Appropriately enough, Mr Root is involved in the film project, which has yet to be given a name. The script is written by David Magee, who received an Academy Award nomination for the film, Finding Neverland, about the life of the children's author, JM Barrie, starring Kate Winslet and Johnny Depp, while Roberts will co-produce the movie as well as star as Root. Filming - shot on location in Africa - is due to start next year.
A story of daring and patience
* MZIMA: PORTRAIT OF A SPRING (1972)
A hippo almost bit off Joan Root's head during filming for this chronicle of life around a waterhole in Kenya's Tsavo national park. While she was diving, an irate male fixed its jaws around her mask, spearing the glass with a tusk.
* BAOBAB: PORTRAIT OF A TREE ( 1973)
Almost two years were spent capturing the life of the baobab tree in the semi-deserts and grasslands from Sudan to South Africa.

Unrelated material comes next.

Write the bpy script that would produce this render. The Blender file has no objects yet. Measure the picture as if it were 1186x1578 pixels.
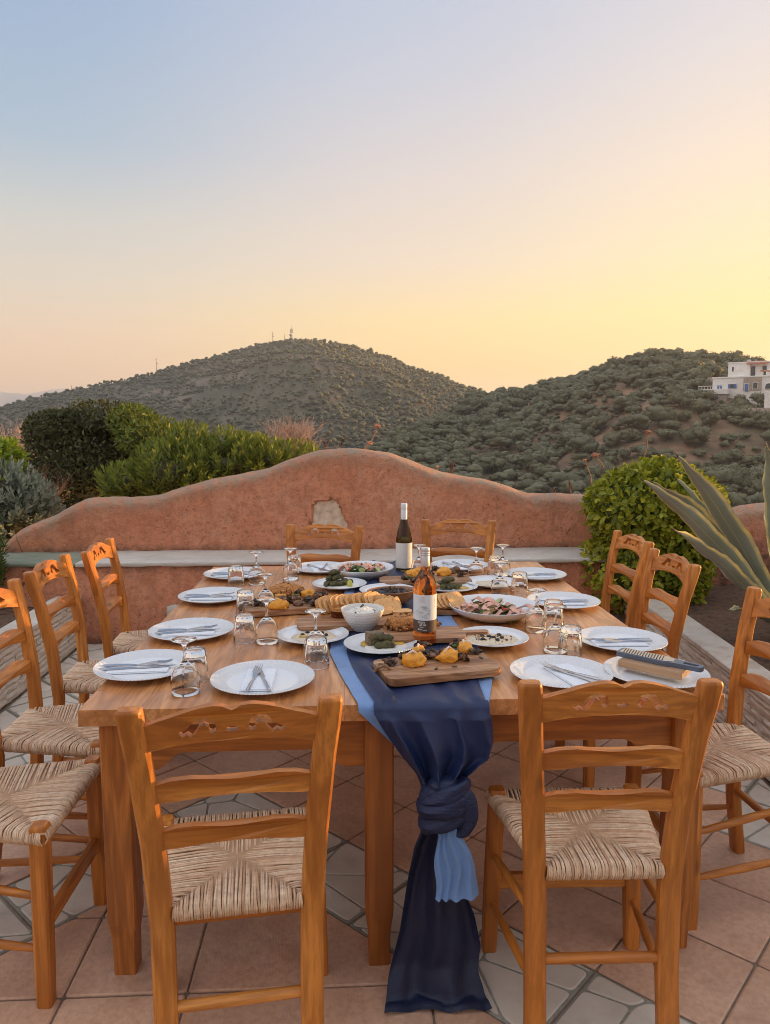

* BALLOON SAFARI OVER KILIMANJARO (1975)
The Roots became the first people to pass directly over Africa's highest mountain in a hot air balloon. Thick cloud meant poor visibility, Joan nearly passed out when her oxygen tube blocked up, a burner blew out and they landed unexpectedly in Tanzania, only to be arrested as "astronaut spies".
* YEAR OF THE WILDEBEEST (1976)
For the first time the epic story of the perpetual migration of 1.5 million animals was captured on camera by the Roots.
* MYSTERIOUS CASTLES OF CLAY (1978)
The Roots partially dismantled a termite colony, built a mini-studio beside it to house their camera and filmed the termites through glass.
* LIGHTS, ACTION, AFRICA (1980)
Joan acted as bait to allow Alan to film a spitting cobra in action, getting close enough for the snake to strike for her eyes then wiping the deadly venom from her glasses.